Passo ad un’altra mostra, sempre in Veneto e più precisamente a Venezia. Lo stupefacente Palazzo Franchetti ospita la passione tra Lee Miller e Man Ray. In che senso passione? 140 fotografie di una vita, di un connubio, di una affinità elettrica, appunto. “Modella, fotografa, musa, reporter di guerra, icona del Novecento. L’americana Lee Miller è stata tutto questo e molto di più, in mille vite vissute con passione e libera intraprendenza. La mostra intende rendere giustizia a questa fotografa dalla bellezza travolgente e dal dirompente talento artistico, al suo rapporto d’amore e professionale con Man Ray” si legge sul sito dedicato.

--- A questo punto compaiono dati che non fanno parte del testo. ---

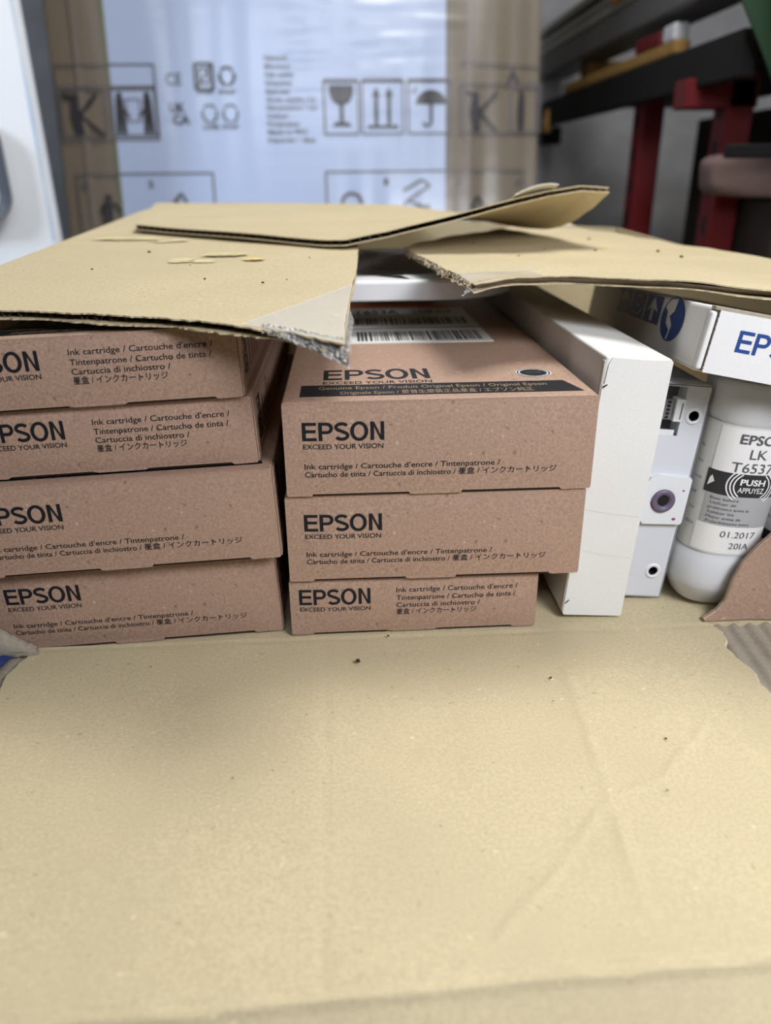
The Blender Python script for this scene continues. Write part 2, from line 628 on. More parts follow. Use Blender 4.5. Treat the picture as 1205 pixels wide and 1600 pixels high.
b.text('4', 806, 290, 9, -11, face, soft, .04)
b.build('printed_marks', bg)


def film(u, v):
    x, z = lerp(BW0 - .004, BW1 + .004, u), lerp(.02, BH - .02, v)
    k = (1.3 * math.exp(-((x + .055) / .025) ** 2) + 1.5 * math.exp(-((x - .08) / .08) ** 2)) * min(1, max(0, (z - .60) / .12)) + .15
    y = -.0085 - .0012 * k * (fbm(x * 5, z * 55, 1.0) + .7 * fbm(x * 9 + 4, z * 110, 3.0)) - .0016 * fbm(x * 34, z * 3, 8)
    return Vector((x, y, z))


b = MB()
b.grid(film, 120, 260, 'film')
b.build('stretch_film', bg)
b = MB()
for x0, x1 in ((-.400, -.388), (.203, .214)):
    b = MB()
    b.box(x0, x1, -.0047, -.0002, .01, BH - .01, 'kraft_core', .001, 1)
    b.build('edge_fold', bg)

# ------------------------------------------------------------------ white appliance at the left
ap = root('white_cabinet', (-.378, .80, -.306), (0, R(-.6), R(19)))
tag(ap, 'white cabinet with a dark grey handle recess, left of the printed carton', 'cabinet')
b = MB()
b.box(-.62, 0, 0, .09, 0, 1.0, 'appliance', .012, 4)
b.build('cabinet_body', ap)
b = MB()
b.box(-.22, -.052, -.003, .004, .480, .605, 'handle_grey', .03, 5)
b.build('handle_recess', ap)
b = MB()
b.strip([(-.0125, .45), (-.0115, .52), (-.0125, .60), (-.011, .68), (-.012, .80)], [(-.0095, .45), (-.0100, .52), (-.0085, .60), (-.0098, .68), (-.009, .80)], lambda x, z: Vector((x, -.0004, z)), 'stripe_blue')
b.build('edge_stripe', ap)

# ------------------------------------------------------------------ rack along the right with its load
rk = root('storage_rack', (.47, .94, -.306))
tag(rk, 'red steel storage rack with a long black shelf beam, right of the printed carton', 'rack')
for (x, y, w, h) in ((0, 0, .034, .655), (.02, -.235, .034, .655), (.75, 0, .034, .655)):
    b = MB()
    b.box(x - w / 2, x + w / 2, y - .02, y + .02, 0, h, 'red', .003, 1)
    for k in range(14):
        b.box(x - w / 2 - .0008, x - w / 2, y - .006, y + .006, .05 + k * .045, .07 + k * .045, 'hole')
    b.build('upright', rk)
b = MB()
b.box(-.035, .22, -.35, .30, .640, .656, 'dark_steel', .002, 1)
b.build('shelf_board', rk)
b = MB()
b.box(-.04, -.02, -.36, .61, .622, .668, 'dark_steel', .002, 1)
b.build('shelf_beam', rk)
b = MB()
b.box(-.055, .75, -.40, -.385, .542, .556, 'dark_steel', .002, 1)
b.build('cross_brace', rk)
b = MB()
b.box(-.05, .04, -.255, -.215, .60, .632, 'red', .002, 1)
b.build('beam_bracket', rk)
b = MB()
b.box(-.038, .02, .575, .60, .59, .625, 'dark_steel', .002, 1)
b.build('wall_bracket', rk)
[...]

Di Lee Miller sono innamorata da tempo. Andai perfino a Dachau dopo aver letto il bel libro di Serena Dandini “La vasca del Führer” ed. Einaudi.

Forse tutte vorremmo essere audaci come lei, peraltro in una epoca storica non facile per una fotografa. A proposito di aneddoti, a soli venti anni (parlo del 1927) diventa modella. Come? Lee sta attraversando una strada a New York e sta per essere investita da un’automobile. La soccorre un passante che nientepopodimeno è il proprietario di Vogue, ossia mister Condé Montrose Nast. Impressionato dalla sua bellezza l’assume appunto come modella. La vita però della ragazza fa giri immensi: Parigi, Egitto, amanti, matrimoni, passione fotografica, lavoro e amore burrascoso con Man Ray. Scatti di nudi, di seni, di glutei che sono poesia. La mostra è un percorso sulla vita incredibile e rocambolesca di Lee Miller. Oltre agli scatti sensuali mi ha colpito il primo piano di un condom gonfiato a palloncino. Parliamo del 1930 e di una fotografia realizzata da una donna.

Ci si commuove, alla fine, davanti all’ultimo grande pannello che ritrae la Miller da anni sposata Penrose, con Man Ray. E’ il 1975 e dopo un anno lui morirà. Fu un sodalizio d’amore e arte. Rimasero amici fino alla fine. Si esce da Palazzo Franchetti meditabondi e pieni di vita. Eccitazione inclusa.